=== Record excerpts ===

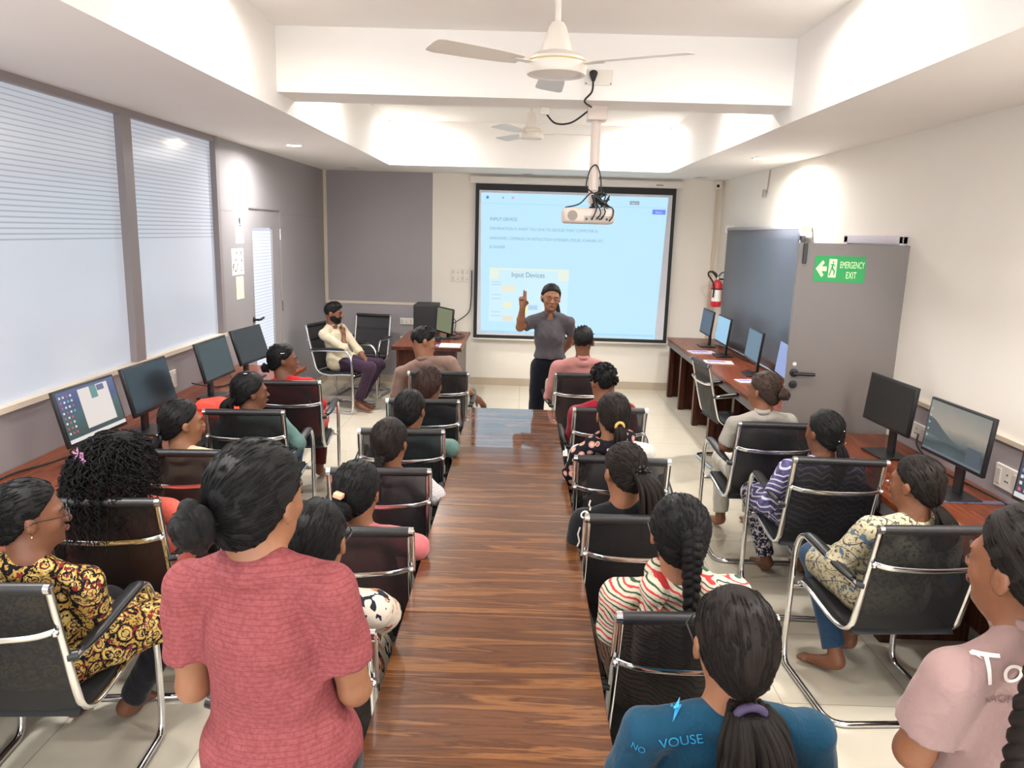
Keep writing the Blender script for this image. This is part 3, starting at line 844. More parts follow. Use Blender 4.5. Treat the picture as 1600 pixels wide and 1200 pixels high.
# left row (screens face +x): rz = +90deg turns local -y to +x
t, s, R_ = monitor(-2.23, 3.79, R90-.05, LT, 'monitor with a bright desktop and open window, nearest on the left desk', screen=WP1)
pic(s, R_, -.075, -.085, .175, .12, (222, 214, 208), 'dialog_window')
pic(s, R_, .02, .055, .075, .12, (96, 142, 140), 'thumbnail', y=-.0150); pic(s, R_, .08, .085, .14, .115, (100, 100, 140), 'thumbnail', y=-.0150)
pic(s, R_, -.237, -.127, .237, -.108, (220, 216, 214), 'taskbar', y=-.0146)
for i in range(8):
    for j in range(4 if i < 4 else 3): pic(s, R_, -.225+j*.028, .10-i*.026, -.213+j*.028, .110-i*.026, random.choice([(230, 230, 230), (200, 80, 90), (90, 190, 190), (220, 220, 210)]), 'desktop_icon', y=-.0148)
monitor(-2.23, 4.42, R90-.03, LT, 'switched-off monitor second from the camera on the left desk')
monitor(-2.23, 5.40, R90-.03, LT, 'switched-off monitor third on the left desk, before the red pouch')
monitor(-2.23, 6.12, R90-.12, LT+3, 'switched-off monitor at the far end of the left desk by the glazed door', screen=M_OFFM)
# far right row (screens face -x)
M_BLUE1 = em('display_steel', rgb(92, 122, 142), 1); M_BLUE2 = em('display_pale', rgb(150, 196, 226), 1); M_BLUE3 = em('display_lilac', rgb(140, 160, 210), 1)
monitor(2.17, 8.82, -R90, 6, 'dim bluish monitor at the far end of the right desk', screen=em('display_dim', rgb(74, 92, 112), 1))
monitor(2.17, 8.10, -R90, 6, 'brightest pale blue monitor, second from the far end of the right desk', screen=M_BLUE2)
monitor(2.17, 6.98, -R90-.05, 6, 'grey blue monitor third from the far end, before the roller blind', screen=em('display_steel', (0, 0, 0, 1), 1))
monitor(2.17, 6.12, -R90-.1, 6, 'lilac lit monitor partly hidden by the open door', screen=em('display_lilac', (0, 0, 0, 1), 1))
# near right row
monitor(2.20, 4.40, -R90+.06, 5, 'black monitor seen dark, farthest on the near right desk', zc=1.065, screen=M_OFFM)
t, s, R_ = monitor(2.20, 3.69, -R90+.06, 5, 'monitor showing a lake landscape wallpaper on the near right desk', zc=1.065, screen=WP2)
dk = MB()
dk.prism([(-.237, .05), (-.17, .035), (-.1, .0), (-.03, -.03), (.05, -.05), (.02, -.06), (-.08, -.055), (-.237, -.04)], 0, .0004, R_ @ Matrix.Translation((0, -.0143, 0)) @ Matrix.Rotation(R90, 4, 'X'))
dk.build('hill_picture', em('display_hill', rgb(74, 86, 90), .9), s)
pic(s, R_, .11, -.127, .22, -.03, (66, 78, 88), 'dialog_window'); pic(s, R_, -.237, -.127, .237, -.115, (90, 104, 112), 'taskbar', y=-.0146)
for i in range(5): pic(s, R_, -.225, .08-i*.035, -.213, .09-i*.035, (160, 180, 180), 'desktop_icon', y=-.0148)
t, s, R_ = monitor(2.20, 2.92, -R90+.06, 5, 'monitor with coloured desktop icons cut off by the right edge of the photo', zc=1.065, screen=em('display_slate', rgb(60, 66, 84), .8))
pic(s, R_, -.237, -.127, .237, -.105, (214, 214, 214), 'taskbar', y=-.0146)
for i in range(8):
    for j in range(3): pic(s, R_, -.222+j*.035, .10-i*.028, -.206+j*.035, .114-i*.028, random.choice([(220, 90, 110), (80, 190, 150), (220, 220, 220), (90, 150, 220)]), 'desktop_icon', y=-.0148)
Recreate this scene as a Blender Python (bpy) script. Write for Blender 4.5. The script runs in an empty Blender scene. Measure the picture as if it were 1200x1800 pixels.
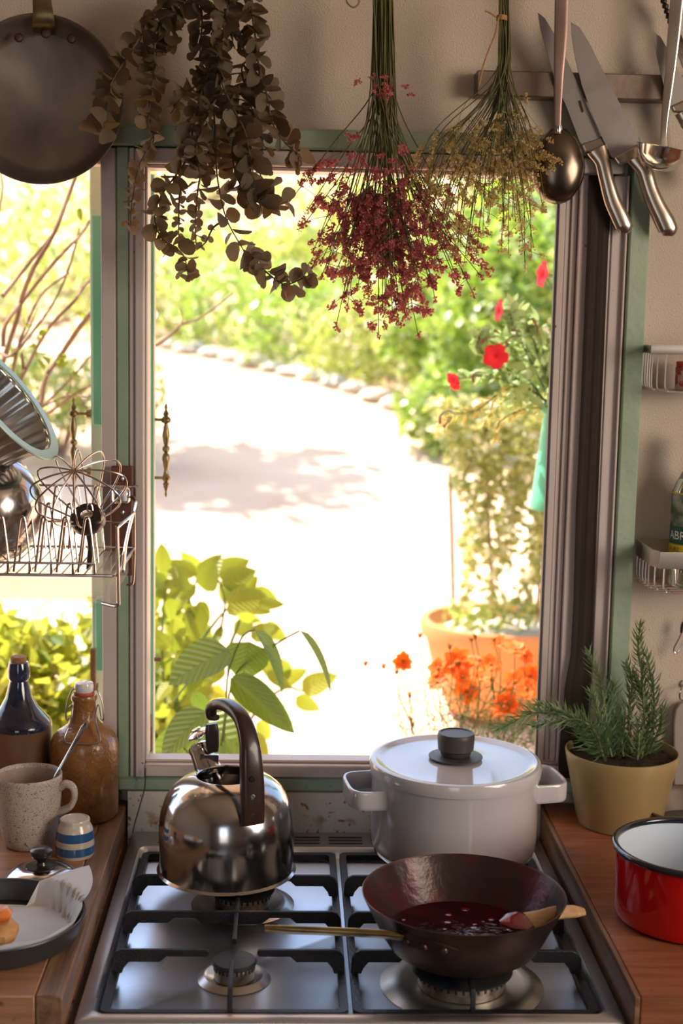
import bpy, math, random
import numpy as np
from mathutils import Vector, Matrix
random.seed(7); rng = np.random.default_rng(7)
SC = bpy.context.scene
COL = SC.collection

# ------------------------------------------------------------------ camera
F = 2500.0; CX, CY = 600.0, 900.0
PITCH, YAW, ROLL = math.radians(7.93), math.radians(2.2), math.radians(1.12)
CAM = Vector((0, -1.95, 1.64))
MR = Matrix.Rotation(-YAW, 3, 'Z') @ Matrix.Rotation(math.pi/2 - PITCH, 3, 'X') @ Matrix.Rotation(ROLL, 3, 'Z')
cam = bpy.data.cameras.new('camera'); camo = bpy.data.objects.new('camera', cam); COL.objects.link(camo)
cam.sensor_fit = 'VERTICAL'; cam.sensor_height = 36; cam.lens = 50
camo.matrix_world = Matrix.Translation(CAM) @ MR.to_4x4()
cam.clip_start = 0.05; cam.clip_end = 200
cam.dof.use_dof = True; cam.dof.focus_distance = 1.80; cam.dof.aperture_fstop = 4.5
SC.camera = camo
# ------------------------------------------------------------------ world, sun, lights, exposure
w = bpy.data.worlds.new('sky'); SC.world = w; w.use_nodes = True
nt = w.node_tree; nt.nodes.clear()
wo = nt.nodes.new('ShaderNodeOutputWorld'); bg = nt.nodes.new('ShaderNodeBackground')
sky = nt.nodes.new('ShaderNodeTexSky'); sky.sky_type = 'NISHITA'; sky.sun_disc = False
SUN_DIR = Vector((-0.36, 0.34, 0.87)).normalized()
sky.sun_elevation = math.asin(SUN_DIR.z); sky.sun_rotation = math.atan2(SUN_DIR.x, SUN_DIR.y)
sky.air_density = 1.0; sky.dust_density = 2.0; sky.ozone_density = 1.0
nt.links.new(sky.outputs[0], bg.inputs[0]); nt.links.new(bg.outputs[0], wo.inputs[0]); bg.inputs[1].default_value = 0.44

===

» Directions
Copy the material shown above in full and exactly. Skip the pictures.

» Exercise answer
Keep writing the Blender script for this image. This is part 3, starting at line 844. More parts follow. Use Blender 4.5. Treat the picture as 1600 pixels wide and 1200 pixels high.
# left row (screens face +x): rz = +90deg turns local -y to +x
t, s, R_ = monitor(-2.23, 3.79, R90-.05, LT, 'monitor with a bright desktop and open window, nearest on the left desk', screen=WP1)
pic(s, R_, -.075, -.085, .175, .12, (222, 214, 208), 'dialog_window')
pic(s, R_, .02, .055, .075, .12, (96, 142, 140), 'thumbnail', y=-.0150); pic(s, R_, .08, .085, .14, .115, (100, 100, 140), 'thumbnail', y=-.0150)
pic(s, R_, -.237, -.127, .237, -.108, (220, 216, 214), 'taskbar', y=-.0146)
for i in range(8):
    for j in range(4 if i < 4 else 3): pic(s, R_, -.225+j*.028, .10-i*.026, -.213+j*.028, .110-i*.026, random.choice([(230, 230, 230), (200, 80, 90), (90, 190, 190), (220, 220, 210)]), 'desktop_icon', y=-.0148)
monitor(-2.23, 4.42, R90-.03, LT, 'switched-off monitor second from the camera on the left desk')
monitor(-2.23, 5.40, R90-.03, LT, 'switched-off monitor third on the left desk, before the red pouch')
monitor(-2.23, 6.12, R90-.12, LT+3, 'switched-off monitor at the far end of the left desk by the glazed door', screen=M_OFFM)
# far right row (screens face -x)
M_BLUE1 = em('display_steel', rgb(92, 122, 142), 1); M_BLUE2 = em('display_pale', rgb(150, 196, 226), 1); M_BLUE3 = em('display_lilac', rgb(140, 160, 210), 1)
monitor(2.17, 8.82, -R90, 6, 'dim bluish monitor at the far end of the right desk', screen=em('display_dim', rgb(74, 92, 112), 1))
monitor(2.17, 8.10, -R90, 6, 'brightest pale blue monitor, second from the far end of the right desk', screen=M_BLUE2)
monitor(2.17, 6.98, -R90-.05, 6, 'grey blue monitor third from the far end, before the roller blind', screen=em('display_steel', (0, 0, 0, 1), 1))
monitor(2.17, 6.12, -R90-.1, 6, 'lilac lit monitor partly hidden by the open door', screen=em('display_lilac', (0, 0, 0, 1), 1))
# near right row
monitor(2.20, 4.40, -R90+.06, 5, 'black monitor seen dark, farthest on the near right desk', zc=1.065, screen=M_OFFM)
t, s, R_ = monitor(2.20, 3.69, -R90+.06, 5, 'monitor showing a lake landscape wallpaper on the near right desk', zc=1.065, screen=WP2)
dk = MB()
dk.prism([(-.237, .05), (-.17, .035), (-.1, .0), (-.03, -.03), (.05, -.05), (.02, -.06), (-.08, -.055), (-.237, -.04)], 0, .0004, R_ @ Matrix.Translation((0, -.0143, 0)) @ Matrix.Rotation(R90, 4, 'X'))
dk.build('hill_picture', em('display_hill', rgb(74, 86, 90), .9), s)
pic(s, R_, .11, -.127, .22, -.03, (66, 78, 88), 'dialog_window'); pic(s, R_, -.237, -.127, .237, -.115, (90, 104, 112), 'taskbar', y=-.0146)
for i in range(5): pic(s, R_, -.225, .08-i*.035, -.213, .09-i*.035, (160, 180, 180), 'desktop_icon', y=-.0148)
t, s, R_ = monitor(2.20, 2.92, -R90+.06, 5, 'monitor with coloured desktop icons cut off by the right edge of the photo', zc=1.065, screen=em('display_slate', rgb(60, 66, 84), .8))
pic(s, R_, -.237, -.127, .237, -.105, (214, 214, 214), 'taskbar', y=-.0146)
for i in range(8):
    for j in range(3): pic(s, R_, -.222+j*.035, .10-i*.028, -.206+j*.035, .114-i*.028, random.choice([(220, 90, 110), (80, 190, 150), (220, 220, 220), (90, 150, 220)]), 'desktop_icon', y=-.0148)
Recreate this scene as a Blender Python (bpy) script. Write for Blender 4.5. The script runs in an empty Blender scene. Measure the picture as if it were 1200x1800 pixels.
import bpy, math, random
import numpy as np
from mathutils import Vector, Matrix
random.seed(7); rng = np.random.default_rng(7)
SC = bpy.context.scene
COL = SC.collection

# ------------------------------------------------------------------ camera
F = 2500.0; CX, CY = 600.0, 900.0
PITCH, YAW, ROLL = math.radians(7.93), math.radians(2.2), math.radians(1.12)
CAM = Vector((0, -1.95, 1.64))
MR = Matrix.Rotation(-YAW, 3, 'Z') @ Matrix.Rotation(math.pi/2 - PITCH, 3, 'X') @ Matrix.Rotation(ROLL, 3, 'Z')
cam = bpy.data.cameras.new('camera'); camo = bpy.data.objects.new('camera', cam); COL.objects.link(camo)
cam.sensor_fit = 'VERTICAL'; cam.sensor_height = 36; cam.lens = 50
camo.matrix_world = Matrix.Translation(CAM) @ MR.to_4x4()
cam.clip_start = 0.05; cam.clip_end = 200
cam.dof.use_dof = True; cam.dof.focus_distance = 1.80; cam.dof.aperture_fstop = 4.5
SC.camera = camo
# ------------------------------------------------------------------ world, sun, lights, exposure
w = bpy.data.worlds.new('sky'); SC.world = w; w.use_nodes = True
nt = w.node_tree; nt.nodes.clear()
wo = nt.nodes.new('ShaderNodeOutputWorld'); bg = nt.nodes.new('ShaderNodeBackground')
sky = nt.nodes.new('ShaderNodeTexSky'); sky.sky_type = 'NISHITA'; sky.sun_disc = False
SUN_DIR = Vector((-0.36, 0.34, 0.87)).normalized()
sky.sun_elevation = math.asin(SUN_DIR.z); sky.sun_rotation = math.atan2(SUN_DIR.x, SUN_DIR.y)
sky.air_density = 1.0; sky.dust_density = 2.0; sky.ozone_density = 1.0
nt.links.new(sky.outputs[0], bg.inputs[0]); nt.links.new(bg.outputs[0], wo.inputs[0]); bg.inputs[1].default_value = 0.44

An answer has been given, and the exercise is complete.